Posted July 21, 2014

In a joint statement issued last week, industry associations from around the world representing a multitude of sectors urged G20 trade ministers to address the rapidly growing challenge of “forced localization” – a harmful protectionist trend they contend is threatening to undermine the very foundation of a successful global trade market.
So-called “forced localization” policies seek to impose location-specific conditions on global production, procurement, investment, and data flows. They are non-tariff barriers designed to protect, favour, or stimulate domestic manufacturing industries, service providers, and/or intellectual property (IP) providers at the expense of foreign competitors, particularly those operating in innovative industries.

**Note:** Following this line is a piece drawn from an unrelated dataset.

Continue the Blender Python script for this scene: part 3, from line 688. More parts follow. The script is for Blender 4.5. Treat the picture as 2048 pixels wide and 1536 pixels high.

The Peterson Institute for International Economics estimates that, since 2009 alone, local content requirements implemented by various countries have had a total negative impact of more than $3 trillion on global trade.

The trade groups said the world’s largest advanced and emerging economies must “resist measures that isolate their own markets through forced localization policies and actively work to encourage other governments to do likewise.”

“The rise of forced localization policies, notably in important sectors such as manufacturing, services and information and communication technologies (ICT), marks a troubling shift in global trade and economic policies,” the letter said.

According to the National Association of Manufacturers, “Unless policymakers raise forced localization policies as a global economic priority and agree to take united action to address it, the impact on the U.S. economy and economies across the globe will be substantial.”